[URSpider94]

Please educate me if I'm wrong, but I don't believe that is correct. Let me explain:

-- There are two kinds of OTP systems: ones that regenerate the code every n seconds, and ones that regenerate the code for every attempt

-- Considering the time-based code, each attempt has an n-choose-1 (1:n) chance of being correct, so your odds of matching the code are based on how many attempts you can make before the code changes. Since the codes can be re-used with no restriction, you have to start over fresh every time the code changes. So your ultimate chance of breaking the code is n-choose-x, or 1:(n/x). Therefore, you'd have to try 500,000 codes to have a 50% chance of forcing a random collision on a 6-digit code, and the odds only go up linearly with the number of guesses.

-- For the case where the code changes every time, each guess is once again an n-choose-1 chance (1:n). Once the code is regenerated, all information from the old code is lost (there is no forward bias on the next number), so it's once again n-choose-1. So, ultimately, you get to the same answer, which is that you have a 1:(n/x) chance of guessing the code.

Now, most OTP systems will accept several passwords before and after the valid key, in case the tokens have gotten out of sync, so there may be as many as 5 keys that will work at a given time. That is just a straight divider, meaning that you have a 5x better chance at any one time of guessing the right answer.

All that said, any sane password checker should be rate-limiting attempts, and locking out a user after, say, 10 or 20 attempts.

[_urga]

"Therefore, you'd have to try 500,000 codes to have a 50% chance of forcing a random collision on a 6-digit code, and the odds only go up linearly with the number of guesses."

No, not according to the birthday paradox (https://en.wikipedia.org/wiki/Birthday_problem).

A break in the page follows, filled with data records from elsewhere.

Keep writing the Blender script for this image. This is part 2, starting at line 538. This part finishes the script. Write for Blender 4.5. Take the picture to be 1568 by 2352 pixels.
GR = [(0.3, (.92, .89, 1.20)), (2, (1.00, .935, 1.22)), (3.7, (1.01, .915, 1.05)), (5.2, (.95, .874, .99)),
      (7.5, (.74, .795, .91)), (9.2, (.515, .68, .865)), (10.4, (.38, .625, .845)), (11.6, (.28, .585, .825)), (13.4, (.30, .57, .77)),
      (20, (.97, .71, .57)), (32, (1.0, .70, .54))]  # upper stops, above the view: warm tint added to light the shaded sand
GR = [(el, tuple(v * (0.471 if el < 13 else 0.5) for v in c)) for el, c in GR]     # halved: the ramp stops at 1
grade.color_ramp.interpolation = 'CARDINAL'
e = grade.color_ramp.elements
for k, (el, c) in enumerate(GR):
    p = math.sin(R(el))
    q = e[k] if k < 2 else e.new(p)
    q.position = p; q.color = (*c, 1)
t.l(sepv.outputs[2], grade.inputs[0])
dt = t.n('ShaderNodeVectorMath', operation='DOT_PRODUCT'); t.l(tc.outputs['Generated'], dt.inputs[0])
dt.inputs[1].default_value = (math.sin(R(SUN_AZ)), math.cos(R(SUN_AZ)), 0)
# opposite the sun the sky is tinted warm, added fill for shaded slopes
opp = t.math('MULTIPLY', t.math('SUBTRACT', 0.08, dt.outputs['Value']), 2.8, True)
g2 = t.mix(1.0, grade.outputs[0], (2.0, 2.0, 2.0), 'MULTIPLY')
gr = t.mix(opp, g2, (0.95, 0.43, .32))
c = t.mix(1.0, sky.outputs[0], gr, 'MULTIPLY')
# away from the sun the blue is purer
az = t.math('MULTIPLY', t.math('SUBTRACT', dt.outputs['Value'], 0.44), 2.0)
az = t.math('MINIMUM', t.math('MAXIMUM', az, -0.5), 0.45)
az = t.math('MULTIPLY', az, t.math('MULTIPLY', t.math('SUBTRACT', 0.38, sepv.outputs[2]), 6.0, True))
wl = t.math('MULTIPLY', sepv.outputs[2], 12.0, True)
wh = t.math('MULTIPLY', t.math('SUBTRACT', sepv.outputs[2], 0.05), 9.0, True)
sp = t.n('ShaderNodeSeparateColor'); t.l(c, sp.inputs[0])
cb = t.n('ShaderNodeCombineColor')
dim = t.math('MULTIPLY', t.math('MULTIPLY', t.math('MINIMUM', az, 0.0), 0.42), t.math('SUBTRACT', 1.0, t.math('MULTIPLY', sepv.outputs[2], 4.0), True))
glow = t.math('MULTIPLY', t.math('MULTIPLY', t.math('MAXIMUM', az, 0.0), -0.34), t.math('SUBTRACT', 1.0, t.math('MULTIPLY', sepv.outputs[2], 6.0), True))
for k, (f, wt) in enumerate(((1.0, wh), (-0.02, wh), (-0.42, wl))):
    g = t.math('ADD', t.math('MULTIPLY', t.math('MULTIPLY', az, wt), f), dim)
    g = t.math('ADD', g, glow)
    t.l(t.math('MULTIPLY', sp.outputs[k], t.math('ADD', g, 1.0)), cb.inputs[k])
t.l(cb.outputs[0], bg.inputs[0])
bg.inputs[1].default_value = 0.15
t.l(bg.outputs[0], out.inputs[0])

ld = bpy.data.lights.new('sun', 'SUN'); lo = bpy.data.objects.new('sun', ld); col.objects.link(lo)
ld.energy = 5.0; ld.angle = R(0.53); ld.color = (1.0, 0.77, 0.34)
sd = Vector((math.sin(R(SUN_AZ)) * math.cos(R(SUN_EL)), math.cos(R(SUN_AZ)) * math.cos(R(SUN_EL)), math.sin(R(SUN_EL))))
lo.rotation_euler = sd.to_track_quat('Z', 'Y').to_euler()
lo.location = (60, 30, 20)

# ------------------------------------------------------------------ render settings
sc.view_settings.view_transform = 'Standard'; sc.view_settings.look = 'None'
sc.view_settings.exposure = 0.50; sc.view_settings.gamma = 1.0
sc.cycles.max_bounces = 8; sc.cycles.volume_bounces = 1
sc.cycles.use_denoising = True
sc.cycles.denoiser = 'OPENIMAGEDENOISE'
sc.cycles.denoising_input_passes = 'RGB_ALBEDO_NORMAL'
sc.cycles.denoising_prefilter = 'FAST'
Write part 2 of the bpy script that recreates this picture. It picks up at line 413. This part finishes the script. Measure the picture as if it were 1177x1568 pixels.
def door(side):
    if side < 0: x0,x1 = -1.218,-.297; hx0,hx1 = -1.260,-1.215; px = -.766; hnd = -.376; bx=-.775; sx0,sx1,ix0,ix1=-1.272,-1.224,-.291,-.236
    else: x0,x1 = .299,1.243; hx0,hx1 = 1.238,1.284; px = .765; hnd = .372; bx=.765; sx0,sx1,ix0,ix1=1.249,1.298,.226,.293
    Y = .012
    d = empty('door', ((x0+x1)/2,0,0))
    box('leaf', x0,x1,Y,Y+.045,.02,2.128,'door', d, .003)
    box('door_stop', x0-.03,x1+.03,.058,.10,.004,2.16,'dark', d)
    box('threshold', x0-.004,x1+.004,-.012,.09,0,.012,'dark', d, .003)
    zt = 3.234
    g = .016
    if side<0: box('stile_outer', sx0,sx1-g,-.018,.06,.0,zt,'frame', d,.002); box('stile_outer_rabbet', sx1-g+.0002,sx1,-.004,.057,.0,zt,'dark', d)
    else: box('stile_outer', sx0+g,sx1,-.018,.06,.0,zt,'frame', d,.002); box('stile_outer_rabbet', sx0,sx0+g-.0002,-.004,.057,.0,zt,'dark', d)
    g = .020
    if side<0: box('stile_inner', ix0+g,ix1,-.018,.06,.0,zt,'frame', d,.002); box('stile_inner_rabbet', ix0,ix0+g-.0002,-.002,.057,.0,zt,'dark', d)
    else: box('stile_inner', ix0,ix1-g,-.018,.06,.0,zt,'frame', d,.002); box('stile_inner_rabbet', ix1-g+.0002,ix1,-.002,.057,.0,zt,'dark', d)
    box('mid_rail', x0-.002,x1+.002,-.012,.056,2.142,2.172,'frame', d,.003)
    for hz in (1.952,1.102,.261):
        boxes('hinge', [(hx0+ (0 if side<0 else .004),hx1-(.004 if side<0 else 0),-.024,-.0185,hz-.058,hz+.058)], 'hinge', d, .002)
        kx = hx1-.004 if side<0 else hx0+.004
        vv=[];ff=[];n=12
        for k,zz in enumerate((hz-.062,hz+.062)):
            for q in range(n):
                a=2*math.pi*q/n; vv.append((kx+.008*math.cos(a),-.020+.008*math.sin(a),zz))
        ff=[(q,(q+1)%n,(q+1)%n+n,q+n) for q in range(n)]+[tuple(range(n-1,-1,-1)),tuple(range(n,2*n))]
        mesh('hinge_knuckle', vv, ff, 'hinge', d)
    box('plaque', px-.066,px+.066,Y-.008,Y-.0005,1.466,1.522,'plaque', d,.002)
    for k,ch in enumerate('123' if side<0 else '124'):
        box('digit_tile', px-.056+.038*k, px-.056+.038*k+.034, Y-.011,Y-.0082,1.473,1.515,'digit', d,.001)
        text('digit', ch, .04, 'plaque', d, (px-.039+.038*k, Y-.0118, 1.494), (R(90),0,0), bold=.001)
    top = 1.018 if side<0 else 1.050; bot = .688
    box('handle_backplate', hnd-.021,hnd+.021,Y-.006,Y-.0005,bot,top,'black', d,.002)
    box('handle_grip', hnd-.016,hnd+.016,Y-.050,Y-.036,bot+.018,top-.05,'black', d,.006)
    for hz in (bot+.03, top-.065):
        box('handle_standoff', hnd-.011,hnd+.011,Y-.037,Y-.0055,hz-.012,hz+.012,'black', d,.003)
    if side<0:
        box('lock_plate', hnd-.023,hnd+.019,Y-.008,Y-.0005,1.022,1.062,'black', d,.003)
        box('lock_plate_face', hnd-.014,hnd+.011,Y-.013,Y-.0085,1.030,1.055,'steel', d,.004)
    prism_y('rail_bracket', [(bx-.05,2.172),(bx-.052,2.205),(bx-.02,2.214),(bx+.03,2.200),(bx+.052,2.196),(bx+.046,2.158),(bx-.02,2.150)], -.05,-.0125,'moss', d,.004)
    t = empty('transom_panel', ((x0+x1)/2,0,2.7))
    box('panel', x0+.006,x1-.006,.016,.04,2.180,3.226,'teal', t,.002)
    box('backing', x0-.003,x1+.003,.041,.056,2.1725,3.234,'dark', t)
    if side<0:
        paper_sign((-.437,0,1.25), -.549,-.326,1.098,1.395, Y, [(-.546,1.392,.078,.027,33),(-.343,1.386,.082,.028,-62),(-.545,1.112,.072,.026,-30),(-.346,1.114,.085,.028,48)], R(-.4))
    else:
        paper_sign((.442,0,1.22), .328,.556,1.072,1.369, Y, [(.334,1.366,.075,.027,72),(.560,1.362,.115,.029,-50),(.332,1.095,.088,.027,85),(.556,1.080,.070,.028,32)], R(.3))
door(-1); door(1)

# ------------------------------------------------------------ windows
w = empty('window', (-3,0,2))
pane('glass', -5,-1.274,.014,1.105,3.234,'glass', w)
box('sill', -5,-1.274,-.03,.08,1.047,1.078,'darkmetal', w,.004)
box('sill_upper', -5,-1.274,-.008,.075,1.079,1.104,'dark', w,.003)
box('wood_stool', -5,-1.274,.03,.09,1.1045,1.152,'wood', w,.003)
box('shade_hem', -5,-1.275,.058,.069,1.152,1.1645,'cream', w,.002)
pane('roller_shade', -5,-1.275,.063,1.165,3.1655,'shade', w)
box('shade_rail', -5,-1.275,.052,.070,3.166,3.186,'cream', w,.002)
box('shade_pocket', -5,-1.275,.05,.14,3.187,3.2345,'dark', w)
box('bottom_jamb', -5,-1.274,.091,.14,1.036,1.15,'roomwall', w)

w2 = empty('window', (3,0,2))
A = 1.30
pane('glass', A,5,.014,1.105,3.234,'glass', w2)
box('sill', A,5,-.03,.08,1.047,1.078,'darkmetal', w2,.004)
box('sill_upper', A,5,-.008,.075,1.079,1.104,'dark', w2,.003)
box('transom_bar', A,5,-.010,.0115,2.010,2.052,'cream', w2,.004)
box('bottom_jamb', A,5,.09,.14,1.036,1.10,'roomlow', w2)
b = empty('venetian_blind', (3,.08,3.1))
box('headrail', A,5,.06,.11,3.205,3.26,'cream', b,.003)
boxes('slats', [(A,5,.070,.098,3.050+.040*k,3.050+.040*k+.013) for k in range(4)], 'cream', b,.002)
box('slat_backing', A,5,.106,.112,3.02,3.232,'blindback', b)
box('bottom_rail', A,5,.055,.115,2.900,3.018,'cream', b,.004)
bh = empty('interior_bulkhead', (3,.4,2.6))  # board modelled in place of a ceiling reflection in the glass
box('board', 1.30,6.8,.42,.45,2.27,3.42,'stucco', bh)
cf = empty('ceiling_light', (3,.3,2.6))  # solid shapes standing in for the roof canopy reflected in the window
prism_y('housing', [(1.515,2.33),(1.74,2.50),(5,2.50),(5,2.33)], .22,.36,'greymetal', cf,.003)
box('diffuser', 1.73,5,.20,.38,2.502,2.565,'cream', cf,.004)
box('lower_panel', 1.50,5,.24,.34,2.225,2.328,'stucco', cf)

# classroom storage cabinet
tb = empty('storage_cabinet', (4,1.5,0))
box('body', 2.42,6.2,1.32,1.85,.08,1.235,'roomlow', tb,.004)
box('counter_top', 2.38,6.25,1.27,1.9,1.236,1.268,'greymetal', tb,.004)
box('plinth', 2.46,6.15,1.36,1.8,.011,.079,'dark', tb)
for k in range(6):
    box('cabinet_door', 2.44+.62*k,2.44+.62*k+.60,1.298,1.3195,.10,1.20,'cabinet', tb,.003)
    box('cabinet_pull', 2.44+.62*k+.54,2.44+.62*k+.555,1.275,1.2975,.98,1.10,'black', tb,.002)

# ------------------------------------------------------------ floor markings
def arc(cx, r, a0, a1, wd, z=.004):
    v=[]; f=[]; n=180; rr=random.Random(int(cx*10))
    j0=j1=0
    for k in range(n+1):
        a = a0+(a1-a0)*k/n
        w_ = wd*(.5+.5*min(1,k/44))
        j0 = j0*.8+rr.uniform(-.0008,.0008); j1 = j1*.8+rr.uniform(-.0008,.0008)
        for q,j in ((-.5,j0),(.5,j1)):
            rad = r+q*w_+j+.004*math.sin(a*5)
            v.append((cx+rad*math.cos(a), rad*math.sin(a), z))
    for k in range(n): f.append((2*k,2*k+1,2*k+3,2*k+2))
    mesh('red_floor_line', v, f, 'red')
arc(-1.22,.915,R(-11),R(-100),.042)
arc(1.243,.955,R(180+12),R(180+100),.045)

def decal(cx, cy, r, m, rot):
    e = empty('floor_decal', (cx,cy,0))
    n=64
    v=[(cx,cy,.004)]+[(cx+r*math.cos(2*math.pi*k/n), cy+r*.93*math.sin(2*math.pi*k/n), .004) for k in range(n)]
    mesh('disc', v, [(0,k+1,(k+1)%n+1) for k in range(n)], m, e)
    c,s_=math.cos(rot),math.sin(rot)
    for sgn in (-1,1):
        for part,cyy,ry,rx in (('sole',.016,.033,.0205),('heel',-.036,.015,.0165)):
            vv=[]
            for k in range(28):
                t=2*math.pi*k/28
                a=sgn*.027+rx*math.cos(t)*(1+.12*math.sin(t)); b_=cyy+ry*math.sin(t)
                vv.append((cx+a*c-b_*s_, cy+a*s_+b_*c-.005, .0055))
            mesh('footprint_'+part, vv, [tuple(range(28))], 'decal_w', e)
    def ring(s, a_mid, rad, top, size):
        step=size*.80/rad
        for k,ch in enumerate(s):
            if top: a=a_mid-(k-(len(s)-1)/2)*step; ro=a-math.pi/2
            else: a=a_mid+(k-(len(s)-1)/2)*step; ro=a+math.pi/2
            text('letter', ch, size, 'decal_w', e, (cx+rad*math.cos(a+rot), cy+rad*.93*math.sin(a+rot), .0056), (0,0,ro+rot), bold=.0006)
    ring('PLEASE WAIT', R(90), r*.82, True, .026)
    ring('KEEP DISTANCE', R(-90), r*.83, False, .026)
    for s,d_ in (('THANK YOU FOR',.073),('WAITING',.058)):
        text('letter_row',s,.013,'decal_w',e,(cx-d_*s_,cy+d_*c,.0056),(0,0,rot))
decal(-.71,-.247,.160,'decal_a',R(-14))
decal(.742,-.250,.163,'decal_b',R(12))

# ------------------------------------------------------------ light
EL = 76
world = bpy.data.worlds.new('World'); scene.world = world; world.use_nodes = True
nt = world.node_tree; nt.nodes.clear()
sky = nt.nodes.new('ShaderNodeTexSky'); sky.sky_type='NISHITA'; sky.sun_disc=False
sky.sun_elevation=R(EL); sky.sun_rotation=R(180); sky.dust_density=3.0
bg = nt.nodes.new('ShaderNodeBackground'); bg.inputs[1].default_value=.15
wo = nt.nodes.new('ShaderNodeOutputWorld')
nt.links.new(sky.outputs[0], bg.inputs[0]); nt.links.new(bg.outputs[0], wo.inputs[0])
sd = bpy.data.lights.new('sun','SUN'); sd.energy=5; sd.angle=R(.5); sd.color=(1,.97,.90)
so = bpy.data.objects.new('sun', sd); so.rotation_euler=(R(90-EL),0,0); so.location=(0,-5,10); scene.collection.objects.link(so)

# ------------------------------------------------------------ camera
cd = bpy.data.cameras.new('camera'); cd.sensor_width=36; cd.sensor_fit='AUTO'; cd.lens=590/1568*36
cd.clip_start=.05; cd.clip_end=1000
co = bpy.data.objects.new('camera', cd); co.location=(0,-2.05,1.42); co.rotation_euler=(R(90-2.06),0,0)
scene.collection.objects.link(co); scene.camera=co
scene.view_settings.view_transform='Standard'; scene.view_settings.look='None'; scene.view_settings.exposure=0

There's actually a simple formula to work out the number of attempts required for a 50% chance as shown below.

For TOTP (Time-based One-time Password Algorithm):

Assuming only the latest code per current time window is allowed (and not codes on either side), the number of brute-force attempts required for a 50% chance of collision against this code, is given by:

Math.pow(10,6/2) // base=10, digits=6

This gives roughly 1000 attempts for a system that only accepts the current code and not codes on either side.

I am sure there are plenty of systems out there that don't think to rate-limit 2FA codes.